You have to consider the worst possible interpretation, even if its not true today. Companies can be sold or taken over, go bust and their assets get sold.
Companies can change too. Look at google. In 2000's I trusted google a lot more than I trust it now. You can bet google still has all my data from 2000's.
I don't see how you can expect any less of this, even in the US. American companies collect vast amount of information that are either acquired by the state later on, acquired via some deal with the state, or some network of revolving doors is further entrenching US-style state capitalism which erases the distinction. Frankly, American corporations are effectively more powerful than the government at this point, at least in certain domains (like where freedom of speech is concerned). It'll only get worse until something gives.
And given that American greed funded the wealth and power of the CCP in the first place, given the massive investments in China, I do not expect the globalist American imperial oligarchy to change course. Why would they? They like what the CCP is doing. They share more in common with the Chinese ruling class than with most Americans.
Don't use chinese brands for phones, software, etc.
People, please just use Google Chrome and stop with all these Chinese spyware!
Do you believe CCP is so capable to utilize such tools?
If the answer is yes, then you should ask yourself is there any realistic chance of overpowering such a technologically advanced "government". And how much more powerful the private sectors would be. Think about how much gap is between silicon valley and US government in technological capabilities.

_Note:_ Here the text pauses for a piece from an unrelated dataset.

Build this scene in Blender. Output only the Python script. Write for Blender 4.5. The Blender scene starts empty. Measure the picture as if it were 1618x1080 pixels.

This framing of pin everything as government sponsored activities make it very difficult to correct such behavior effectively. Because they were easily brushed off as intentional attack on the nation.
Why not just put it as what is?
I mean 996 in Chinese high tech industry is killing the quality of the work. That's obviously the right reasoning right?
I don’t know if there will ever be a sino-American war, but if there ever is one it’s going to be very painful for us.